AIM —
Your task is to retype, word for word, the lines from the start of the data through the line holding "R = math.radians". Do not include the pictures.

============

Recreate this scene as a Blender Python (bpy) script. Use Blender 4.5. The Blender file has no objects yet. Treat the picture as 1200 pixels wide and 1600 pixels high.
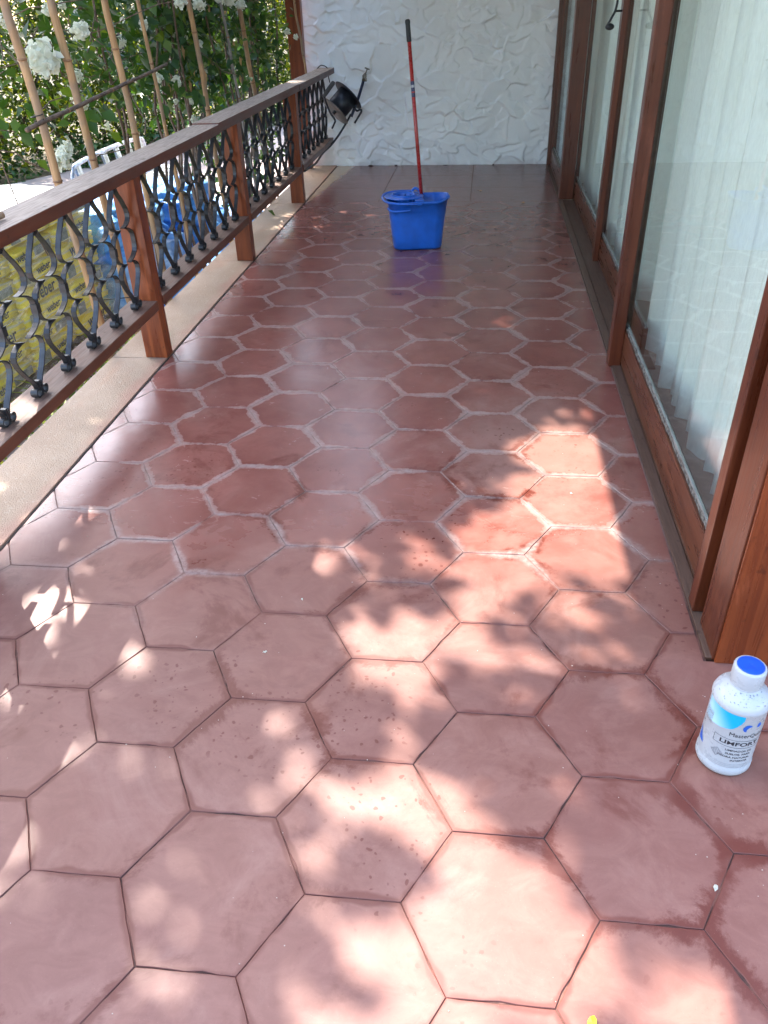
import bpy, bmesh, math, random
import numpy as np
from mathutils import Vector, Matrix
from mathutils.geometry import intersect_line_line
random.seed(7); rng = np.random.default_rng(11)
H = 1.4                       # eye height in metres; many layout numbers below are in units of H
SC = bpy.context.scene
COL = SC.collection
R = math.radians

# ------------------------------------------------------------------ camera, sky, sun, exposure
cd = bpy.data.cameras.new('camera'); cam = bpy.data.objects.new('camera', cd); COL.objects.link(cam)
cd.sensor_fit = 'VERTICAL'; cd.sensor_height = 36; cd.sensor_width = 36
cd.lens = 1215.4 / 1600 * 36
cd.clip_start = 0.05; cd.clip_end = 500
r_ = Vector((0.99313143, 0.11356075, -0.02817673)); u_ = Vector((-0.03960427, 0.55287097, 0.83232517)); f_ = Vector((-0.11009756, 0.82549237, -0.55357103))
m = Matrix((r_, u_, -f_)).transposed().to_4x4(); m.translation = Vector((0, 0, H)); cam.matrix_world = m
SC.camera = cam
SUN = Vector((-0.58, 0.60, 1.0))          # towards the sun
w = bpy.data.worlds.new('World'); SC.world = w; w.use_nodes = True
nt = w.node_tree; nt.nodes.clear()
sky = nt.nodes.new('ShaderNodeTexSky'); sky.sky_type = 'NISHITA'; sky.sun_disc = False
sky.sun_elevation = math.atan2(1, math.hypot(SUN.x, SUN.y)); sky.sun_rotation = math.atan2(SUN.x, SUN.y)
sky.air_density = 1.2; sky.dust_density = 2.2; sky.ozone_density = 1.0
bg = nt.nodes.new('ShaderNodeBackground'); bg.inputs[1].default_value = 0.15
wo = nt.nodes.new('ShaderNodeOutputWorld'); nt.links.new(sky.outputs[0], bg.inputs[0]); nt.links.new(bg.outputs[0], wo.inputs[0])
sd = bpy.data.lights.new('sun', 'SUN'); sd.energy = 2.45; sd.angle = R(0.53); sd.color = (1, 0.94, 0.85)
so = bpy.data.objects.new('sun', sd); COL.objects.link(so); so.rotation_euler = SUN.to_track_quat('Z', 'Y').to_euler(); so.location = (-6, 6, 12)
SC.view_settings.view_transform = 'Standard'; SC.view_settings.look = 'None'; SC.view_settings.gamma = 1; SC.view_settings.use_curve_mapping = False
SC.view_settings.exposure = 2.85
SC.render.engine = 'CYCLES'
SC.cycles.max_bounces = 10; SC.cycles.diffuse_bounces = 5; SC.cycles.glossy_bounces = 4; SC.cycles.transparent_max_bounces = 16; SC.cycles.transmission_bounces = 8
SC.cycles.caustics_reflective = False; SC.cycles.caustics_refractive = False; SC.cycles.use_denoising = True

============

RESULT FOR THIS EXERCISE —
Recreate this scene as a Blender Python (bpy) script. Use Blender 4.5. The Blender file has no objects yet. Treat the picture as 1200 pixels wide and 1600 pixels high.
import bpy, bmesh, math, random
import numpy as np
from mathutils import Vector, Matrix
from mathutils.geometry import intersect_line_line
random.seed(7); rng = np.random.default_rng(11)
H = 1.4                       # eye height in metres; many layout numbers below are in units of H
SC = bpy.context.scene
COL = SC.collection
R = math.radians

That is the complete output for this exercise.